El recordaba que en los tiempos cuando instalaron los primeros teléfonos en Puerto La Cruz, en una madrugada y con unos tragos encima, Chuchú Rodríguez, tuvo la traviesa idea de llamar a la casa del dentista Constantino Hagliagy Divo, porlamarense de origen árabe, conocido como “el Dr. Costy” y luego de hacerlo despertar, se presentó como el abogado Sosa, de Pozuelos, para decirle que necesitaba urgentemente sus servicios, “pues tengo una pelea este domingo y resulta que al gallo se le ha presentado un maldito dolor de muela y necesito que se la venga a sacar”. Como era de esperarse Hagliagy reaccionó arrechísimo y le colgó el teléfono entre mentadas de madre.
La furia no terminó allí. Muy tempranito, cuando Hugo Santana abría la farmacia Claret, muy cercana a su casa, el dentista lo desafió a pelear, entre insultos.

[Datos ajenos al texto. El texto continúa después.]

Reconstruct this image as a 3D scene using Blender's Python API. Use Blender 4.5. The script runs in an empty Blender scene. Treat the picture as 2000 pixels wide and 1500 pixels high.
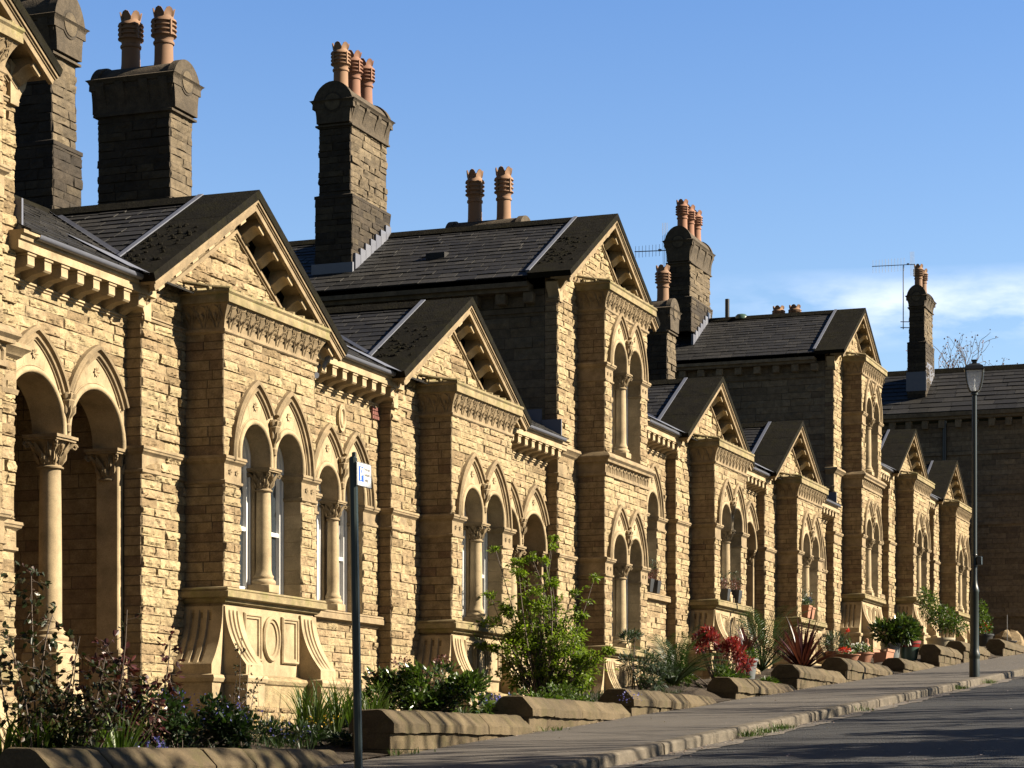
import bpy, math, random
import numpy as np
from mathutils import Vector
R_ = math.radians
sc = bpy.context.scene
C_ = sc.collection
rng = np.random.default_rng(7)
random.seed(7)

# ------------------------------------------------------------------ helpers
class MB:
    """collects verts / faces for ONE mesh; world axes x=v (towards street), y=u (up the hill), z"""
    def __init__(s):
        s.V = []; s.F = []; s.A = []; s.n = 0
    def add(s, vs, fs, rnd=(0.5, 0.5, 1.0)):
        vs = np.asarray(vs, float).reshape(-1, 3)
        s.V.append(vs)
        a = np.asarray(rnd, float)
        s.A.append(np.tile(a, (len(vs), 1)) if a.ndim == 1 else a)
        n = s.n
        for f in fs: s.F.append([i + n for i in f])
        s.n += len(vs)
    def mesh(s, name, mat, w=(0, 0, 0), smooth=None):
        V = np.concatenate(s.V) if s.V else np.zeros((0, 3))
        A = np.concatenate(s.A) if s.A else np.zeros((0, 3))
        me = bpy.data.meshes.new(name)
        V = V - np.asarray(w)
        nl = sum(len(f) for f in s.F)
        me.vertices.add(len(V)); me.vertices.foreach_set('co', V.ravel())
        me.loops.add(nl); me.polygons.add(len(s.F))
        li = np.fromiter((i for f in s.F for i in f), dtype=np.int32, count=nl)
        ls = np.fromiter((len(f) for f in s.F), dtype=np.int32, count=len(s.F))
        st = np.zeros(len(s.F), np.int32)
        if len(ls): st[1:] = np.cumsum(ls)[:-1]
        me.loops.foreach_set('vertex_index', li)
        me.polygons.foreach_set('loop_start', st)
        me.polygons.foreach_set('loop_total', ls)
        me.update(calc_edges=True)
        at = me.attributes.new('rnd', 'FLOAT_COLOR', 'POINT')
        at.data.foreach_set('color', np.concatenate([A, np.ones((len(A), 1))], 1).astype(np.float32).ravel())
        if mat: me.materials.append(mat)
        me.polygons.foreach_set('use_smooth', np.full(len(s.F), smooth is not None))
        if smooth is not None:
            if smooth < 180: me.set_sharp_from_angle(angle=R_(smooth))
        me.validate(clean_customdata=False)
        return me

POS = {}
def tag(o, label=None, cat=None, group=None, kind=None):
    if label: o['label'] = label
    if cat: o['category'] = cat
    if group: o['group'] = group
    if kind: o['kind'] = kind
    return o
def emp(name, loc, label, cat, group=None):
    o = bpy.data.objects.new(name, None); C_.objects.link(o)
    o.empty_display_size = .2
    o.location = loc; POS[o.name] = tuple(loc)
    return tag(o, label, cat, group)
def part(name, mb, mat, parent=None, smooth=None, label=None):
    w = POS[parent.name] if parent else (0, 0, 0)
    o = bpy.data.objects.new(name, mb.mesh(name, mat, w, smooth)); C_.objects.link(o)
    if parent: o.parent = parent
    POS[o.name] = w
    if label: o['label'] = label
    return o
def parts(name, mbs, mat, parent, smooth=None):
    for m in mbs: part(name, m, mat, parent, smooth)
def inst(name, me, parent, loc, rz=0, scale=None):
    """object that shares a mesh, placed at a world location"""
    o = bpy.data.objects.new(name, me); C_.objects.link(o)
    w = POS[parent.name] if parent else (0, 0, 0)
    if parent: o.parent = parent
    o.location = tuple(a - b for a, b in zip(loc, w)); o.rotation_euler = (0, 0, rz)
    if scale: o.scale = scale
    POS[o.name] = tuple(loc)
    return o
def thing(name, mb, mat, label, cat, base, group=None, smooth=None):
    """a top-level object that is a single mesh with its origin at its base"""
    o = bpy.data.objects.new(name, mb.mesh(name, mat, base, smooth)); C_.objects.link(o)
    o.location = base; POS[o.name] = tuple(base)
    return tag(o, label, cat, group)
def struct(name, mb, mat, smooth=None, kind='structure'):
    o = part(name, mb, mat, None, smooth); o['kind'] = kind; return o

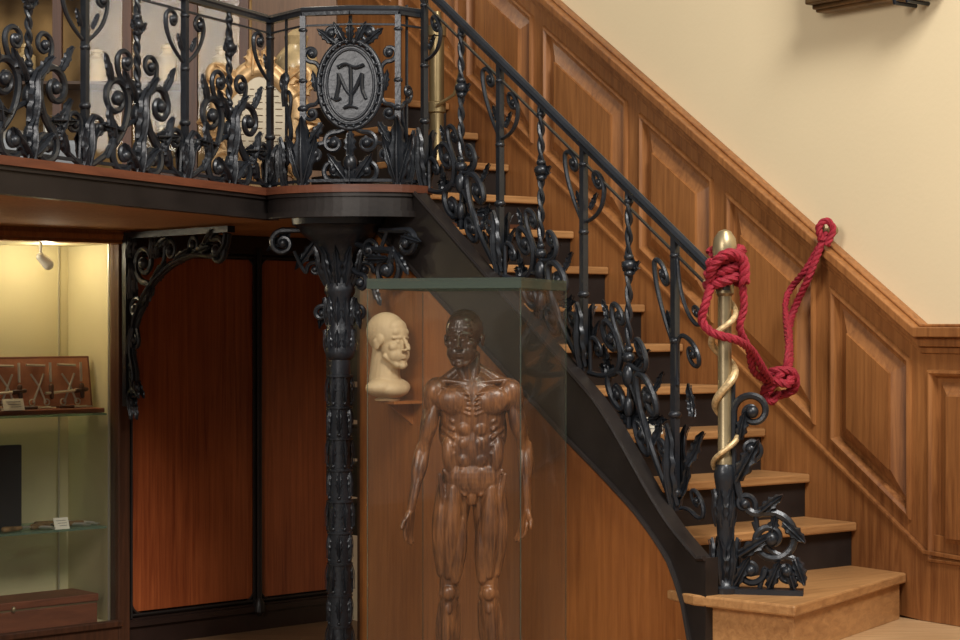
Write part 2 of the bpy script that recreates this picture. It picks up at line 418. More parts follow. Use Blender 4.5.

Estaba que no creía en nadie y después de tropezar y lanzar al suelo un montón de frascos, se fue por donde vino lanzando improperios, sin que el sorprendido Santana se explicara aquella colérica conducta.
Si el Dr. Costy llega a saber que el autor de la llamada era Chuchú Rodríguez, lo mata, pero Goyo Salazar guardó muy bien el secreto hasta que escribió su libro autobiográfico, publicado en 2004.